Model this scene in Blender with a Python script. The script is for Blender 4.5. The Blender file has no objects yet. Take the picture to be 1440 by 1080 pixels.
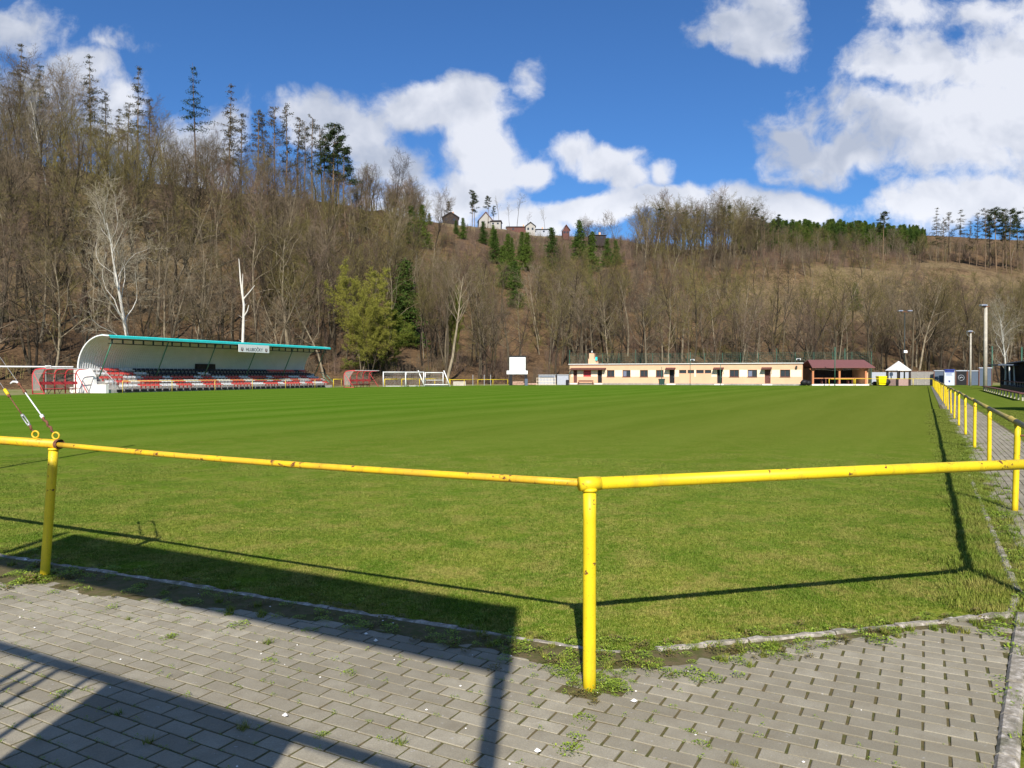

==

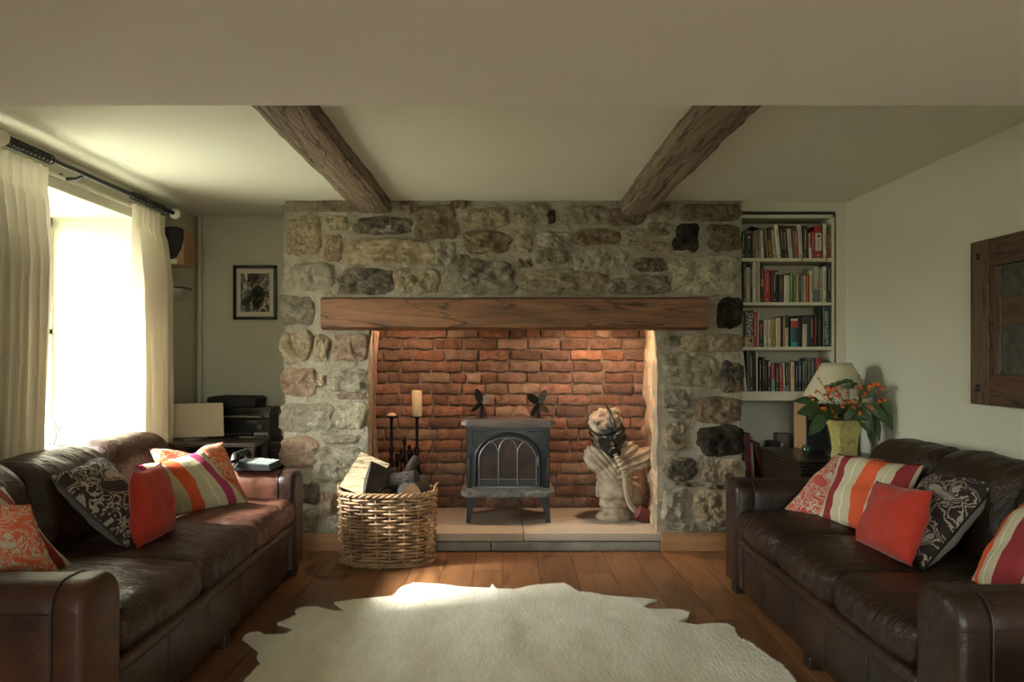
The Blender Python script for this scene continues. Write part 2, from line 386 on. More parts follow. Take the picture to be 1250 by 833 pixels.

* * *

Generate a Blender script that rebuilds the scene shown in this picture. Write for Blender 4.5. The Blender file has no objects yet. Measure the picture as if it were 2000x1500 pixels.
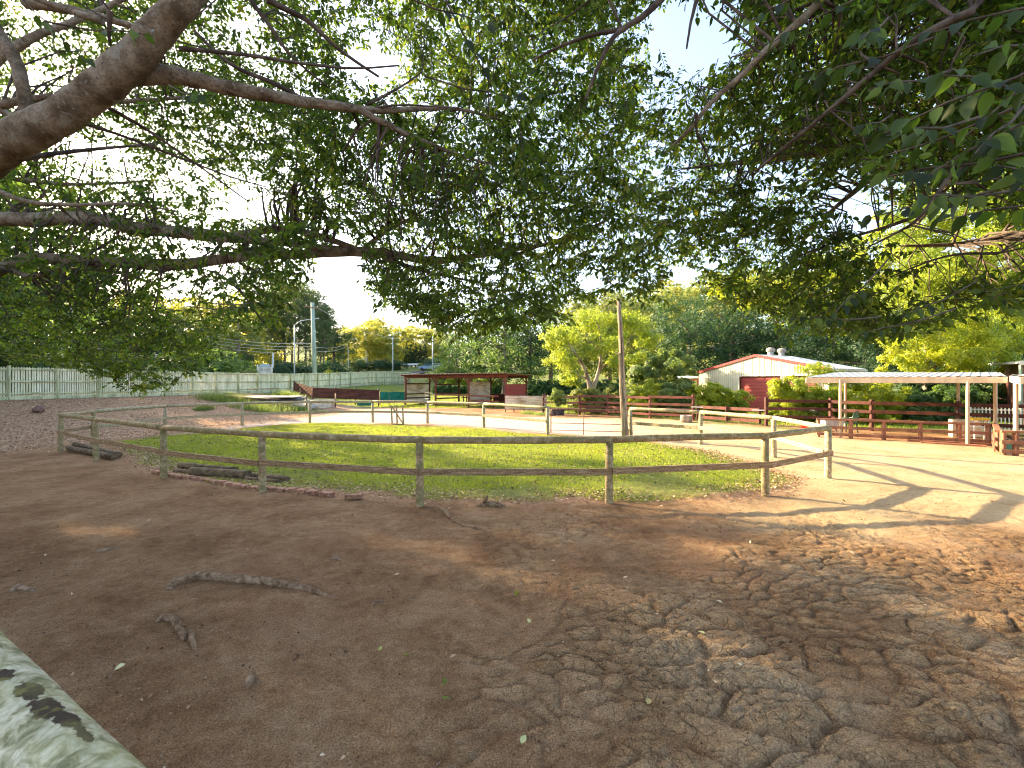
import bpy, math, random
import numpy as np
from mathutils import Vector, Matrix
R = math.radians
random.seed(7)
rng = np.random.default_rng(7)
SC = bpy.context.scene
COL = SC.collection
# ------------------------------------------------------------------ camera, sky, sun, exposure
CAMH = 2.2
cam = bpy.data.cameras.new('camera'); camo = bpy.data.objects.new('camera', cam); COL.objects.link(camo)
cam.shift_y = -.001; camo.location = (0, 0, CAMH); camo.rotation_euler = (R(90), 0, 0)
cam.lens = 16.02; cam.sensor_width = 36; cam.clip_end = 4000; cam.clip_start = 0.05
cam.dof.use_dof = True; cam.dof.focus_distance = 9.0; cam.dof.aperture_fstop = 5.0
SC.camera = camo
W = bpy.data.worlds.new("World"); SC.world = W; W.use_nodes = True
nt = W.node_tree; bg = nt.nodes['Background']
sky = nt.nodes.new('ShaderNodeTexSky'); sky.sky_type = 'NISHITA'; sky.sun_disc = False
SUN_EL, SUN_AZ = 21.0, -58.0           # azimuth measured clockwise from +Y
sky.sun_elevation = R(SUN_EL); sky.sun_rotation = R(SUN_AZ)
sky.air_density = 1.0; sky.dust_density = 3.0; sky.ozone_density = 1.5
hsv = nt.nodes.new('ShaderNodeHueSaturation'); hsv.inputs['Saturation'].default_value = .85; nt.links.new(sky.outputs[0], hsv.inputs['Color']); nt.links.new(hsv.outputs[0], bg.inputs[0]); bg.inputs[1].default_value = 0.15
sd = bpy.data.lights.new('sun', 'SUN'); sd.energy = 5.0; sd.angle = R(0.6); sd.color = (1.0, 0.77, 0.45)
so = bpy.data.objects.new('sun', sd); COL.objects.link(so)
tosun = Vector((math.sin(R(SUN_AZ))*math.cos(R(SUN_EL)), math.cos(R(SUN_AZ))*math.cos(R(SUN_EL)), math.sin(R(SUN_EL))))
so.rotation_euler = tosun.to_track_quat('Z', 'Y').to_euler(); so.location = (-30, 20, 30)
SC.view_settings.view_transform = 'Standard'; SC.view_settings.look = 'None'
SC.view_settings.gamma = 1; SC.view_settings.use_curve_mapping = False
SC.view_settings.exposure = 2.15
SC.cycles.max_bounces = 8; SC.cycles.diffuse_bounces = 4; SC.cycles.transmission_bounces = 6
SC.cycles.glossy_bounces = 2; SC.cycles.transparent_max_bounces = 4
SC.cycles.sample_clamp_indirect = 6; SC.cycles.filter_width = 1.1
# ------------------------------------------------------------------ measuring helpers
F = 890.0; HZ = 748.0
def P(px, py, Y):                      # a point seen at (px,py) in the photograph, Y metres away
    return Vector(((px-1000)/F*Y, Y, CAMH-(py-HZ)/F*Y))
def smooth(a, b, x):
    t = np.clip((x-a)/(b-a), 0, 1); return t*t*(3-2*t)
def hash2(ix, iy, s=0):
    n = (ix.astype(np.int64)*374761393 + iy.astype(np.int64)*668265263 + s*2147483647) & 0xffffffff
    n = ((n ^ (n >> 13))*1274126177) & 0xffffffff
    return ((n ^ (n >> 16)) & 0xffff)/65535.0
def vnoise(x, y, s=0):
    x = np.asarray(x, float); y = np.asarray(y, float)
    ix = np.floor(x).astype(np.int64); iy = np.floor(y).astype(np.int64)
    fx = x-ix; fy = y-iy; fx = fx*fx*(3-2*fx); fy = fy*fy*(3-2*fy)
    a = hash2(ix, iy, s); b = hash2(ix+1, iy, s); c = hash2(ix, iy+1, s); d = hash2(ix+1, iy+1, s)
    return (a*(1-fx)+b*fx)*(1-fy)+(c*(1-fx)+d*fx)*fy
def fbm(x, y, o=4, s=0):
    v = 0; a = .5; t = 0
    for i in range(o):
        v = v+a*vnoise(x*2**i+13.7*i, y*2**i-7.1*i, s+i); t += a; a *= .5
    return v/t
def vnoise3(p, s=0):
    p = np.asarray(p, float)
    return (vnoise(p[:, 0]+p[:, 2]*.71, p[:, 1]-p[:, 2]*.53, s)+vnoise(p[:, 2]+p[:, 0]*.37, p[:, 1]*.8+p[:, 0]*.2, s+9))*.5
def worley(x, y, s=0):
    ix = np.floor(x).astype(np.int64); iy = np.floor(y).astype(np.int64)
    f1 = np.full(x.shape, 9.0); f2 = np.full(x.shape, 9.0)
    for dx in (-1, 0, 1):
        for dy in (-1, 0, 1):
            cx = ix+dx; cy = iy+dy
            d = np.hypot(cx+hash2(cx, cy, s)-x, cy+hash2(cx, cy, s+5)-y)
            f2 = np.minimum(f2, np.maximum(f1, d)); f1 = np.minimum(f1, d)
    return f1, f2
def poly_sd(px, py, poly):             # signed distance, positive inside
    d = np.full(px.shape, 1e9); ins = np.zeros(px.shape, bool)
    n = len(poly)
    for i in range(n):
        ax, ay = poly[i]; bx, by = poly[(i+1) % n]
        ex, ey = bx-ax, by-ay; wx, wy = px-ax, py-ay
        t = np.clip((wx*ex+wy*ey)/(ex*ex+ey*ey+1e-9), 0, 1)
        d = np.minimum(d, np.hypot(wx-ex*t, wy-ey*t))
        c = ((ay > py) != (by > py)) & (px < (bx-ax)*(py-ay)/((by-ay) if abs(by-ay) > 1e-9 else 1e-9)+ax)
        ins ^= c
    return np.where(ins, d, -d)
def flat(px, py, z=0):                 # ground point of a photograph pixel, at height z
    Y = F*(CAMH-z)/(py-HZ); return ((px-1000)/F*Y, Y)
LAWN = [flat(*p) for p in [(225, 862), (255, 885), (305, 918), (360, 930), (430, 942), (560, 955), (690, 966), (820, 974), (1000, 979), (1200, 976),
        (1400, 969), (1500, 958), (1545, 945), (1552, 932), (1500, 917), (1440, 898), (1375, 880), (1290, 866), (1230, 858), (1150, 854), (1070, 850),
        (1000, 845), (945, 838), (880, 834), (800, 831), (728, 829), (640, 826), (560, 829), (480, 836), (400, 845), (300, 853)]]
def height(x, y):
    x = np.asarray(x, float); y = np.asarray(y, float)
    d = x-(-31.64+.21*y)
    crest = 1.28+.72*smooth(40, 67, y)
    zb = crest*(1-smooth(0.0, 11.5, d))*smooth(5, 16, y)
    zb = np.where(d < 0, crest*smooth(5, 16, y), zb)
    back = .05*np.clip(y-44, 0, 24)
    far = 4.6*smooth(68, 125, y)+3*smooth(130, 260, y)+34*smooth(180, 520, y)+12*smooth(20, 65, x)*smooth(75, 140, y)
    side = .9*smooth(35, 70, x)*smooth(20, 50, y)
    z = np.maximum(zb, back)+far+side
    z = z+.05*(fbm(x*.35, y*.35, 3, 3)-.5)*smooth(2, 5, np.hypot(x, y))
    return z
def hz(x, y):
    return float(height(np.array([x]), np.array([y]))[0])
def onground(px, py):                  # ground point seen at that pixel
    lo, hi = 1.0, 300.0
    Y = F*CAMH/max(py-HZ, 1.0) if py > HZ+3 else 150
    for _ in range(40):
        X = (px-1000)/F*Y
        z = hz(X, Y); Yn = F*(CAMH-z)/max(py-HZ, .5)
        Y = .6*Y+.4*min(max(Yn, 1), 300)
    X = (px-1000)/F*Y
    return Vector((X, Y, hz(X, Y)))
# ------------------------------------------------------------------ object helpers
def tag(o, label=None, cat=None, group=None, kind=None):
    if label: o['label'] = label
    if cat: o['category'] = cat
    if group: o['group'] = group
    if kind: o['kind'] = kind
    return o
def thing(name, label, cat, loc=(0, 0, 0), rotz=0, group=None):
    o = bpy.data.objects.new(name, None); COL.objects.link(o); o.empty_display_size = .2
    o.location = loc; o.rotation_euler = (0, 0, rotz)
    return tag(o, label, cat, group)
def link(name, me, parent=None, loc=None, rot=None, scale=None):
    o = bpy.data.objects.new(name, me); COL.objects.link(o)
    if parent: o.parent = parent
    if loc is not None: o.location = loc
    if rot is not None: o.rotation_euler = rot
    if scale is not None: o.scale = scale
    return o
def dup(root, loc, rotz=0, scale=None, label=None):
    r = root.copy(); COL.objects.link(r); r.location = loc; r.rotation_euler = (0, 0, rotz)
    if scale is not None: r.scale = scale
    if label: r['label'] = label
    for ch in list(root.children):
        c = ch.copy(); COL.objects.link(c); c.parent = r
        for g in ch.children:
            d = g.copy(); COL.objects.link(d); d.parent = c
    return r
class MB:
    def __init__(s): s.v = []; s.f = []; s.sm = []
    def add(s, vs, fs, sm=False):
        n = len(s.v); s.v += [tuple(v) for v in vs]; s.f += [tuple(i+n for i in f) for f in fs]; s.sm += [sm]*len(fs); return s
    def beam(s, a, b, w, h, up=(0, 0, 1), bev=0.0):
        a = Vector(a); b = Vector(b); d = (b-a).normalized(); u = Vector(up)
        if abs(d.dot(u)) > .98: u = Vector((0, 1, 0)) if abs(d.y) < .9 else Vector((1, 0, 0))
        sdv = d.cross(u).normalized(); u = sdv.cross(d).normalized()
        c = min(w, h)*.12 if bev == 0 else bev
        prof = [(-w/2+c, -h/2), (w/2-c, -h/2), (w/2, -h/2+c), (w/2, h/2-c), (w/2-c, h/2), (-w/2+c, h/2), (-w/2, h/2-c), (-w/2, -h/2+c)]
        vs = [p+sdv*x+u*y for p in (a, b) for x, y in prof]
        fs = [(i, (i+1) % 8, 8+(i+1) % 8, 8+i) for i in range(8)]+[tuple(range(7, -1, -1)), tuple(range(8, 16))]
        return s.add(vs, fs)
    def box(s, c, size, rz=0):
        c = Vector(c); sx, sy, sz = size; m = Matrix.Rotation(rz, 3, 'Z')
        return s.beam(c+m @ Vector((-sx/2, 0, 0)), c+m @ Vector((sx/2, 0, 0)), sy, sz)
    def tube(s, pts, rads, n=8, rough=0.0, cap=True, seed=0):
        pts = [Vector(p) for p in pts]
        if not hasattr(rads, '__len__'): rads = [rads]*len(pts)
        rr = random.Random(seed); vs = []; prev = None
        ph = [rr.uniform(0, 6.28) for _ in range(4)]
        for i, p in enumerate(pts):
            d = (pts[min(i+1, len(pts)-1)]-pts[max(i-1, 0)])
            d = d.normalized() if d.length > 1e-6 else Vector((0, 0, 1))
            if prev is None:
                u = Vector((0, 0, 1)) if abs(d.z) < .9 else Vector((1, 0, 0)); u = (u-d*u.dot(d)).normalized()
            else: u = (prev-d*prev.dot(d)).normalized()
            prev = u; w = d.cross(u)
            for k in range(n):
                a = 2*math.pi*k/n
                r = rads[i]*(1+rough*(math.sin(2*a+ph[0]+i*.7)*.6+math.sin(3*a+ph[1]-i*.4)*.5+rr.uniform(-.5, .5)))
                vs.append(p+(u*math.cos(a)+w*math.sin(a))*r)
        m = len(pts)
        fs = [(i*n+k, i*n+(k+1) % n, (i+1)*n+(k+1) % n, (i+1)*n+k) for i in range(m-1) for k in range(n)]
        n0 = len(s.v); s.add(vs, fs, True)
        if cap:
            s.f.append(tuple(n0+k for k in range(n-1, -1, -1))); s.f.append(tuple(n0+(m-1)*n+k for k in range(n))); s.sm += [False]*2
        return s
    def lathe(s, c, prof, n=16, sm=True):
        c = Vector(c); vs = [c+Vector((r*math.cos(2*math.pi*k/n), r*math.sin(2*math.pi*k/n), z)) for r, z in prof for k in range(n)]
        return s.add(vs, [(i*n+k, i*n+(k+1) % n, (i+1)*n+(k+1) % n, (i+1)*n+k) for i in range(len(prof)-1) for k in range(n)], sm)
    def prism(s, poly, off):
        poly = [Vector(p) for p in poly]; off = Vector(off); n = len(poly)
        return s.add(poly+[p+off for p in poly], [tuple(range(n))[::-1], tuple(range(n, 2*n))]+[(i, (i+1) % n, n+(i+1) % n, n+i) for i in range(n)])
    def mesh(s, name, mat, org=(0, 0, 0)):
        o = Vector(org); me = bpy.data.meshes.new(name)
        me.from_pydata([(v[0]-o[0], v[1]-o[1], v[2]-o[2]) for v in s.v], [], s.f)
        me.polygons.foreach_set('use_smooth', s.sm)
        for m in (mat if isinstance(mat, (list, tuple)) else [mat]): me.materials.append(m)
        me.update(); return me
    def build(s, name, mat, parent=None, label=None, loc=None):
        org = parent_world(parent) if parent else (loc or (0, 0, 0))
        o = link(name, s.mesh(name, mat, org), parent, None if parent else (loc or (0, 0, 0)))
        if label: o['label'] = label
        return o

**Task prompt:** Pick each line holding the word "Take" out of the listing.

**Written response:**
Model this scene in Blender with a Python script. The script is for Blender 4.5. The Blender file has no objects yet. Take the picture to be 1440 by 1080 pixels.
The Blender Python script for this scene continues. Write part 2, from line 386 on. More parts follow. Take the picture to be 1250 by 833 pixels.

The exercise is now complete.